After Merton founded her own label, Paper Plane Records (Merton said other German labels called her music “too different and people wouldn’t want to listen to it or play it on the radio”) with her manager Paul Grauwinkel, she decided to take Marquis up on his offer and expand into the U.S.
“We signed her really before she had anything else in the U.S.,” Marquis said. “We put on a promo run for her and she came over here and we really hit it off. She’s a really hard-working person and very sweet and very committed to her artistry.” What’s most challenging about breaking Merton in the States, Marquis said, is bringing her over to North America while her partners in other countries demand her attention as well.
“The song is a hit in a lot of other territories that are demanding her time. So deciding when the right time is for festivals or different things in different parts of the world has been a bit of a challenge. But she and her team and all the labels involved have been very accommodating. She wants to break in the United States, that’s a huge goal of hers. She sees it as one of the most important markets,” Marquis said.
As of now the plan is to work with Merton’s labels to ensure she gets radio play while keeping her on the road. Marquis said it’s all a matter of finding the right people to work with.
“In the U.S. she is with Mom+Pop who’s done a really great job in making her a priority and then having a really strategic, well-thought-out plan,” Marquis said. “Her team is approaching different partners in every territory who have the same amount of commitment of the project as opposed to working with a major label where you can end up with a partner who is not as invested as somewhere else in the world. They have been so focused on finding the right people on the ground, and that’s the most important thing.

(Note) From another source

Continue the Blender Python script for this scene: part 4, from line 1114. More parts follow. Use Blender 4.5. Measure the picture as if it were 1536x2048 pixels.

“Part of our philosophy is to have the shows be sold out and not skip any steps. When you’re a young artist on her first big tour, people are going to want to see her in intimate rooms. So we are booking the tour smaller but that is a strategic decision,” Marquis continued.
Besides the Vance Joy tour, Merton is also playing several festivals, including Governors Ball in New York City, BottleRock in Napa, Calif., and Firefly in Dover, Del. Then she’ll return to Europe for a couple festival dates, with plans to play smaller rooms in the U.S. in the fall.